_Short problem_
From the first line of the data below through the line holding "def GP(l,z=0.0): return", output each line exactly and leave the pictures out.
------ Provided material
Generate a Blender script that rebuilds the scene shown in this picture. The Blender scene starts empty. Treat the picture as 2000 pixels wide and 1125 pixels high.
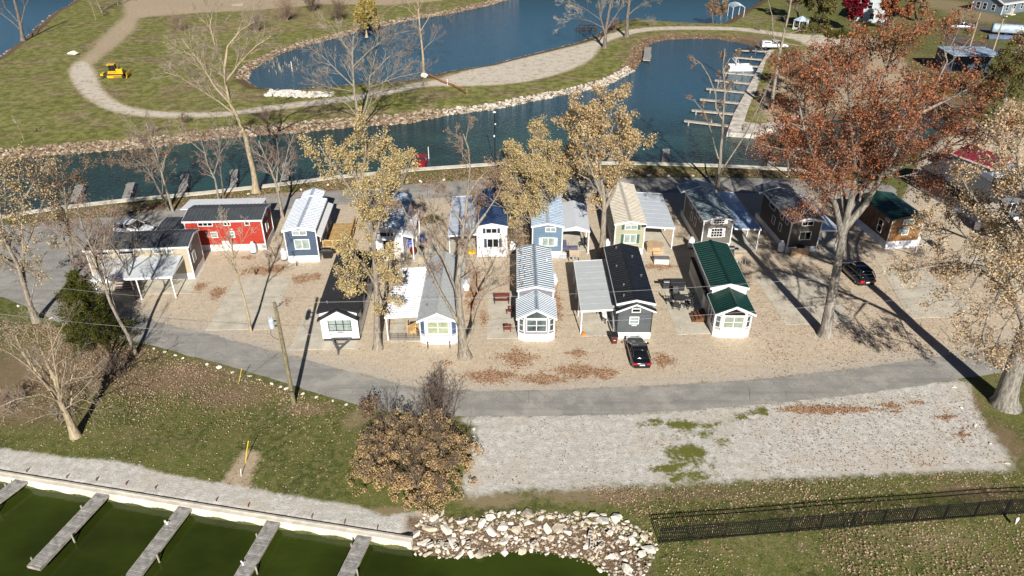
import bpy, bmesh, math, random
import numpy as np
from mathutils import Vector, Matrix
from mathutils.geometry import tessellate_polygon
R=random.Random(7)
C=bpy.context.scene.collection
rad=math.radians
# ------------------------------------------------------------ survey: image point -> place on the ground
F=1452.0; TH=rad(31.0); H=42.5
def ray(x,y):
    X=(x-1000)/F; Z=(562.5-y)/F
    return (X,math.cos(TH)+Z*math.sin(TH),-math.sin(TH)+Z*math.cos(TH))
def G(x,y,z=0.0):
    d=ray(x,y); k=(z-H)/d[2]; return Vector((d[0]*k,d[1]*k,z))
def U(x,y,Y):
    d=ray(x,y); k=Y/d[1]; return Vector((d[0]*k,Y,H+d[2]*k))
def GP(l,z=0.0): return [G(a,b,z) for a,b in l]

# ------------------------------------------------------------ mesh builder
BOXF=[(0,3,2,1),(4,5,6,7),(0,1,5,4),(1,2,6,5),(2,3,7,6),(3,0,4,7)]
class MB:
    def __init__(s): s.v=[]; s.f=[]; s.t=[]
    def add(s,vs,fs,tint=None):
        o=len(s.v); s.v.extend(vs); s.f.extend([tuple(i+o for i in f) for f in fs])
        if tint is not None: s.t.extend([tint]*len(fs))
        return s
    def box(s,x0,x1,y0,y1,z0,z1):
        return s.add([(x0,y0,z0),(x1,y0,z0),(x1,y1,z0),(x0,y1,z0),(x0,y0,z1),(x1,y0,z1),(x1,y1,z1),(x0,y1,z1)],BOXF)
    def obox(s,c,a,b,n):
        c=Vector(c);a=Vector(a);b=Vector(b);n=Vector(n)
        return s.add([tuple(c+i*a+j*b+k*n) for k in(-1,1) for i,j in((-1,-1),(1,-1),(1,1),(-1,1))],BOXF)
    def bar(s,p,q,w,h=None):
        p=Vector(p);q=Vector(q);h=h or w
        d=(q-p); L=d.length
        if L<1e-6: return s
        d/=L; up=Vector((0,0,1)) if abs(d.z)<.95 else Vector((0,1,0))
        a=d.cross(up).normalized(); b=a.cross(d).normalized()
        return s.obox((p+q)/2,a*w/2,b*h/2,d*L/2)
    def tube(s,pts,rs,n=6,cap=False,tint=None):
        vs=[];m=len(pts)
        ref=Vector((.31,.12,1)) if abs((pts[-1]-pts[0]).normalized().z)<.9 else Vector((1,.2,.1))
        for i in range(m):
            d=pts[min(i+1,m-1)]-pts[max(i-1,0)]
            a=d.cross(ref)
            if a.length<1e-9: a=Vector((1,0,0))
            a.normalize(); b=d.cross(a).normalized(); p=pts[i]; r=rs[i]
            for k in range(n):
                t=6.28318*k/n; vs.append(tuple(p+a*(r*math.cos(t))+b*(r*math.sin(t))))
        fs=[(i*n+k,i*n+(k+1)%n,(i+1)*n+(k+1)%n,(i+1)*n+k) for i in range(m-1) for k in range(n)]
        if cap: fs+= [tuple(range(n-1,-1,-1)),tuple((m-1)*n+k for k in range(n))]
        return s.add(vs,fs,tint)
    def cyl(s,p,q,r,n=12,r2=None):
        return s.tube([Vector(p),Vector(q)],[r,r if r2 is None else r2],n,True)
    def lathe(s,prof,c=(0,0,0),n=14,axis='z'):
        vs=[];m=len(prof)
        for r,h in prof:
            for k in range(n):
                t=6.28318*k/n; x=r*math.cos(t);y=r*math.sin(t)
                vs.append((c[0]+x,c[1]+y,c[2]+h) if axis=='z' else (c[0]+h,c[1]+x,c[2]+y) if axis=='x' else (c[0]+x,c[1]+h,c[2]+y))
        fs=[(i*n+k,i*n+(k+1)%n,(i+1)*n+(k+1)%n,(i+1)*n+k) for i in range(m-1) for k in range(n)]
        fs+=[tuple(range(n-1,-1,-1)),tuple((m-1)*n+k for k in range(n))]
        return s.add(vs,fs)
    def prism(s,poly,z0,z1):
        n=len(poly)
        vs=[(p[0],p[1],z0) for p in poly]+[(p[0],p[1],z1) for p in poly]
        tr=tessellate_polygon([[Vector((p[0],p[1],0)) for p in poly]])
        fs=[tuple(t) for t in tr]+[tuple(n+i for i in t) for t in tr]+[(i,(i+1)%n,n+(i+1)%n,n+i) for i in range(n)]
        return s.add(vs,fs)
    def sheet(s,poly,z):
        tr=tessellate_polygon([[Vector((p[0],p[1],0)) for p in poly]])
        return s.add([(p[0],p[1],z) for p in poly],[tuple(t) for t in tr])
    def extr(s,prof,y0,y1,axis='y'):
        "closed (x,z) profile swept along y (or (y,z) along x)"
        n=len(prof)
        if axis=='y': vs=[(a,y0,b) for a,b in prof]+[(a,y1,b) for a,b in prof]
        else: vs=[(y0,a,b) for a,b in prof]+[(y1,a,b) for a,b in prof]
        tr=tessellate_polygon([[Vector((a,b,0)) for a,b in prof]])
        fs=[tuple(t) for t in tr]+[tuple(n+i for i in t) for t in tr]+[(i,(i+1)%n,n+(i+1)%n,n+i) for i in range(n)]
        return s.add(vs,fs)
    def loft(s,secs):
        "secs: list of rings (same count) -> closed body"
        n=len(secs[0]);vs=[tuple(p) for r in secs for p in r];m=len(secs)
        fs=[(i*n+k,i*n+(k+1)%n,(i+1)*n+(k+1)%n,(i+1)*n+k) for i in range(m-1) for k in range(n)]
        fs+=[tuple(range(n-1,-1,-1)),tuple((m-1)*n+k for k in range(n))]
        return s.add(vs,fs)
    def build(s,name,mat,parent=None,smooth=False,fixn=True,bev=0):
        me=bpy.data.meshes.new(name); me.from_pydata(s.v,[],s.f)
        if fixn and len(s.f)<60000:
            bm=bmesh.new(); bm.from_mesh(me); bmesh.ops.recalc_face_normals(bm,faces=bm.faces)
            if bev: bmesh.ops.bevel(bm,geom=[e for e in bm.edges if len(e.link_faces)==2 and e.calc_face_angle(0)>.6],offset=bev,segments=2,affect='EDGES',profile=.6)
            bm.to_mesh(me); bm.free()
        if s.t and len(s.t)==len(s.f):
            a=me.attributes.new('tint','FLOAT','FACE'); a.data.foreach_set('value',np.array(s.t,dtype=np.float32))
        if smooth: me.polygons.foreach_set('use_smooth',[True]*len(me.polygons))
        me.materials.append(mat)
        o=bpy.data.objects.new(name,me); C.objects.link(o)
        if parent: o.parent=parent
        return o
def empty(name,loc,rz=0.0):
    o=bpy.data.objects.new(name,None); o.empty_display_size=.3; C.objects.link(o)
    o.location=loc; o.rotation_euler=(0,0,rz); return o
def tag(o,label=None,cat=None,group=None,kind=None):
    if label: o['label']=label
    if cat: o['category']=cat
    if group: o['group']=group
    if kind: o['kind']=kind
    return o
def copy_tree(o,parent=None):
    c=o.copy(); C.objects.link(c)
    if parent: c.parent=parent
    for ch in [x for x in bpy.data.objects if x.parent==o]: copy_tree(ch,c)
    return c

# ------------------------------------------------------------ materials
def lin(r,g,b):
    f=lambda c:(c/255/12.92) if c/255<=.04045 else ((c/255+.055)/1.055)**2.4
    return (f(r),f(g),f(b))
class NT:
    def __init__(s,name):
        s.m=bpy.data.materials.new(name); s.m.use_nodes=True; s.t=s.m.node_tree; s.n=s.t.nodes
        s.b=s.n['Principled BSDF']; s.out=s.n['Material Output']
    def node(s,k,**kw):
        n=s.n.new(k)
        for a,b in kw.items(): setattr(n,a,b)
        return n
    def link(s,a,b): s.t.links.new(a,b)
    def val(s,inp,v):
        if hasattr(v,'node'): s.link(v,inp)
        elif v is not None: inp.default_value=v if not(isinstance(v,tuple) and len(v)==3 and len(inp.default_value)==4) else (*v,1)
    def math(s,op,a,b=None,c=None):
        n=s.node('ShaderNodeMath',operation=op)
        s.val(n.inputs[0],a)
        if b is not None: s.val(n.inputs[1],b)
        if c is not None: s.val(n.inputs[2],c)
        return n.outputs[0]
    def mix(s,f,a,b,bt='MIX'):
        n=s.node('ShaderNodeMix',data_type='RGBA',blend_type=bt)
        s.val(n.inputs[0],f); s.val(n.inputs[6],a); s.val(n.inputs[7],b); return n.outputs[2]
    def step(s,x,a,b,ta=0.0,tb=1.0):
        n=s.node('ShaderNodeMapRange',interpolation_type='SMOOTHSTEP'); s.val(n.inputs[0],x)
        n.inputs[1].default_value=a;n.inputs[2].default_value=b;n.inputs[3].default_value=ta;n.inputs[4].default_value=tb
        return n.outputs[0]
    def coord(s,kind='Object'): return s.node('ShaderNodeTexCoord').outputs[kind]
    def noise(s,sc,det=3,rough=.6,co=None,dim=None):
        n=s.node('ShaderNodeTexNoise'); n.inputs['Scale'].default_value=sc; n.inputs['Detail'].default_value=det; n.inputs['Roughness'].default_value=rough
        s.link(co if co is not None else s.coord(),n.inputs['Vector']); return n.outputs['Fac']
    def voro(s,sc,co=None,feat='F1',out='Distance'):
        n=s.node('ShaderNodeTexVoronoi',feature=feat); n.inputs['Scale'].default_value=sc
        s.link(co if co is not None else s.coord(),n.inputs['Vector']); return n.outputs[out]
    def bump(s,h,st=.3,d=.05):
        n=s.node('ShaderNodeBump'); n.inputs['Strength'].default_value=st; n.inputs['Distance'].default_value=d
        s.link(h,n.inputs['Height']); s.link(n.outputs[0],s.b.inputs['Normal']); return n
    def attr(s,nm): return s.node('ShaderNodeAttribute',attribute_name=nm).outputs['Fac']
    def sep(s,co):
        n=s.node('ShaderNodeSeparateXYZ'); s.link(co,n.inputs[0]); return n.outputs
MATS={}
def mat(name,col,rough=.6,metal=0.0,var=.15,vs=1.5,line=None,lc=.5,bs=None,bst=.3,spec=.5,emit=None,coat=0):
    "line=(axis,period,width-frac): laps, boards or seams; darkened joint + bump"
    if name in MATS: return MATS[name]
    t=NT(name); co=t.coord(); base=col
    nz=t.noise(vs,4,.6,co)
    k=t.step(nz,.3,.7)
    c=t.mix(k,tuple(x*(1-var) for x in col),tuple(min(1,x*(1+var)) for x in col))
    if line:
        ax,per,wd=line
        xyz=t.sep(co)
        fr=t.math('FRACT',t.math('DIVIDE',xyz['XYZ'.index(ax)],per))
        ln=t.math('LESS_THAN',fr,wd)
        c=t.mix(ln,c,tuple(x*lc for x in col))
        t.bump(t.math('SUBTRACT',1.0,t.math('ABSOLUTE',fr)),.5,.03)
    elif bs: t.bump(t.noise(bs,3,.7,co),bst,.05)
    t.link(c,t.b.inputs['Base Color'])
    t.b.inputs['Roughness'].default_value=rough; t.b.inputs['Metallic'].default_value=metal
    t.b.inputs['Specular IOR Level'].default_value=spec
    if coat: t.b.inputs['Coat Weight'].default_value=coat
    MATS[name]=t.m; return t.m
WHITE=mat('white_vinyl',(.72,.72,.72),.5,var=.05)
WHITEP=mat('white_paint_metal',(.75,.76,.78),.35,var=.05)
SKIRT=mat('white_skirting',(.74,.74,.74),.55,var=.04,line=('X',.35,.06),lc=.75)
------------
_Result for this exercise_
Generate a Blender script that rebuilds the scene shown in this picture. The Blender scene starts empty. Treat the picture as 2000 pixels wide and 1125 pixels high.
import bpy, bmesh, math, random
import numpy as np
from mathutils import Vector, Matrix
from mathutils.geometry import tessellate_polygon
R=random.Random(7)
C=bpy.context.scene.collection
rad=math.radians
# ------------------------------------------------------------ survey: image point -> place on the ground
F=1452.0; TH=rad(31.0); H=42.5
def ray(x,y):
    X=(x-1000)/F; Z=(562.5-y)/F
    return (X,math.cos(TH)+Z*math.sin(TH),-math.sin(TH)+Z*math.cos(TH))
def G(x,y,z=0.0):
    d=ray(x,y); k=(z-H)/d[2]; return Vector((d[0]*k,d[1]*k,z))
def U(x,y,Y):
    d=ray(x,y); k=Y/d[1]; return Vector((d[0]*k,Y,H+d[2]*k))
def GP(l,z=0.0): return [G(a,b,z) for a,b in l]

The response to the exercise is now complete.